------ Data lines
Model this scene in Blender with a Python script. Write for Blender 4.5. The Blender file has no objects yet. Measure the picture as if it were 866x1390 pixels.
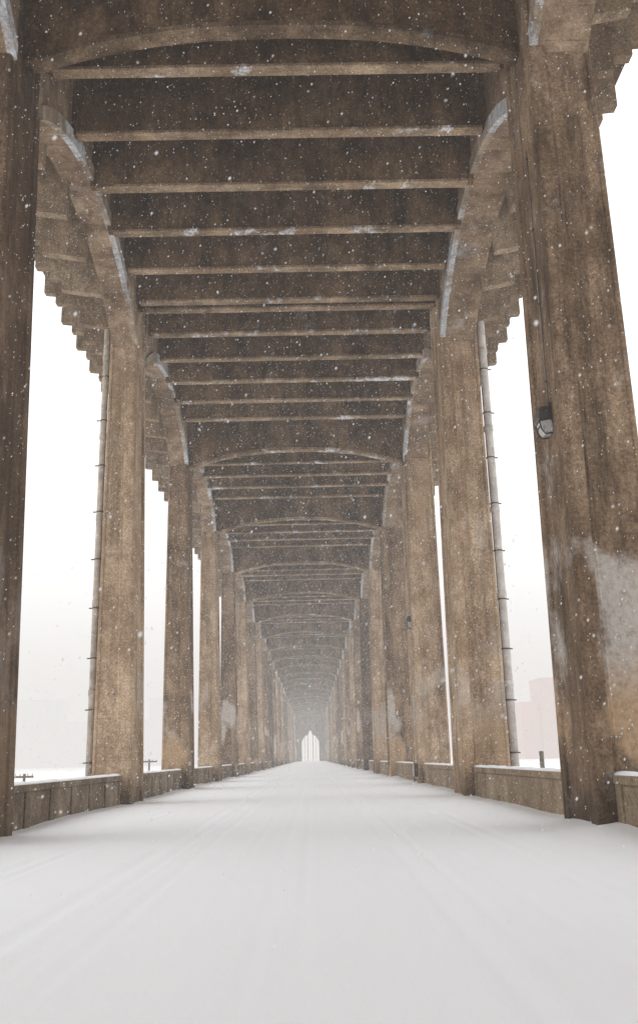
import bpy, bmesh, math, random
import numpy as np
from mathutils import Vector, noise, Matrix
random.seed(7)
scene = bpy.context.scene
col = scene.collection
R = math.radians
S = 14.0            # bay length
Y0 = 17.35          # centre of the nearest visible pillars
KMIN, KMAX = -2, 24
DECK = 17.7
ZB = 16.10          # underside of the floor beams

# ------------------------------------------------------------------ helpers
class MB:
    def __init__(s): s.v = []; s.f = []
    def add(s, vs, fs):
        n = len(s.v); s.v += [tuple(v) for v in vs]; s.f += [tuple(i + n for i in f) for f in fs]; return s
    def box(s, x0, x1, y0, y1, z0, z1):
        if x0 > x1: x0, x1 = x1, x0
        return s.add([(x0,y0,z0),(x1,y0,z0),(x1,y1,z0),(x0,y1,z0),(x0,y0,z1),(x1,y0,z1),(x1,y1,z1),(x0,y1,z1)],
              [(0,3,2,1),(4,5,6,7),(0,1,5,4),(1,2,6,5),(2,3,7,6),(3,0,4,7)])
    def loft(s, rings):
        n = len(rings[0]); vs = [p for r in rings for p in r]; fs = []
        for k in range(len(rings) - 1):
            for i in range(n):
                j = (i + 1) % n
                fs.append((k*n+i, k*n+j, (k+1)*n+j, (k+1)*n+i))
        fs.append(tuple(range(n))[::-1]); fs.append(tuple((len(rings)-1)*n + i for i in range(n)))
        return s.add(vs, fs)
    def tube(s, a, b, r, n=16, r2=None):
        a = Vector(a); b = Vector(b); d = (b-a).normalized()
        u = d.orthogonal().normalized(); w = d.cross(u)
        r2 = r if r2 is None else r2
        ra = [a + (u*math.cos(t)+w*math.sin(t))*r for t in [2*math.pi*i/n for i in range(n)]]
        rb = [b + (u*math.cos(t)+w*math.sin(t))*r2 for t in [2*math.pi*i/n for i in range(n)]]
        return s.loft([ra, rb])
    def path(s, pts, r, n=12):
        rings = []
        for i, p in enumerate(pts):
            p = Vector(p)
            d = (Vector(pts[min(i+1, len(pts)-1)]) - Vector(pts[max(i-1, 0)])).normalized()
            u = d.cross(Vector((0.31,0.87,0.11))).normalized(); w = d.cross(u)
            rings.append([p + (u*math.cos(t)+w*math.sin(t))*r for t in [2*math.pi*k/n for k in range(n)]])
        return s.loft(rings)
    def mesh(s, name, mat, smooth=False):
        m = bpy.data.meshes.new(name); m.from_pydata(s.v, [], s.f); m.update()
        bm = bmesh.new(); bm.from_mesh(m); bmesh.ops.recalc_face_normals(bm, faces=bm.faces); bm.to_mesh(m); bm.free()
        m.materials.append(mat)
        if smooth:
            for p in m.polygons: p.use_smooth = True
        return m
def link(name, me, parent=None, loc=(0,0,0), bevel=0):
    o = bpy.data.objects.new(name, me); col.objects.link(o); o.location = loc
    if parent: o.parent = parent
    if bevel:
        b = o.modifiers.new('bevel', 'BEVEL'); b.width = bevel; b.segments = 2; b.limit_method = 'ANGLE'; b.angle_limit = R(35)
    return o
def tag(o, label=None, cat=None, group=None, kind=None):
    if label: o['label'] = label
    if cat: o['category'] = cat
    if group: o['group'] = group
    if kind: o['kind'] = kind
    return o
def empty(name, loc=(0,0,0)):
    o = bpy.data.objects.new(name, None); col.objects.link(o); o.location = loc; o.empty_display_size = .3; return o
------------
### Problem statement
Transcribe the opening line of the listing above, please, and every line after it through the line with "the floor beams", word for word, without pictures.

### Answer to the exercise
Model this scene in Blender with a Python script. Write for Blender 4.5. The Blender file has no objects yet. Measure the picture as if it were 866x1390 pixels.
import bpy, bmesh, math, random
import numpy as np
from mathutils import Vector, noise, Matrix
random.seed(7)
scene = bpy.context.scene
col = scene.collection
R = math.radians
S = 14.0            # bay length
Y0 = 17.35          # centre of the nearest visible pillars
KMIN, KMAX = -2, 24
DECK = 17.7
ZB = 16.10          # underside of the floor beams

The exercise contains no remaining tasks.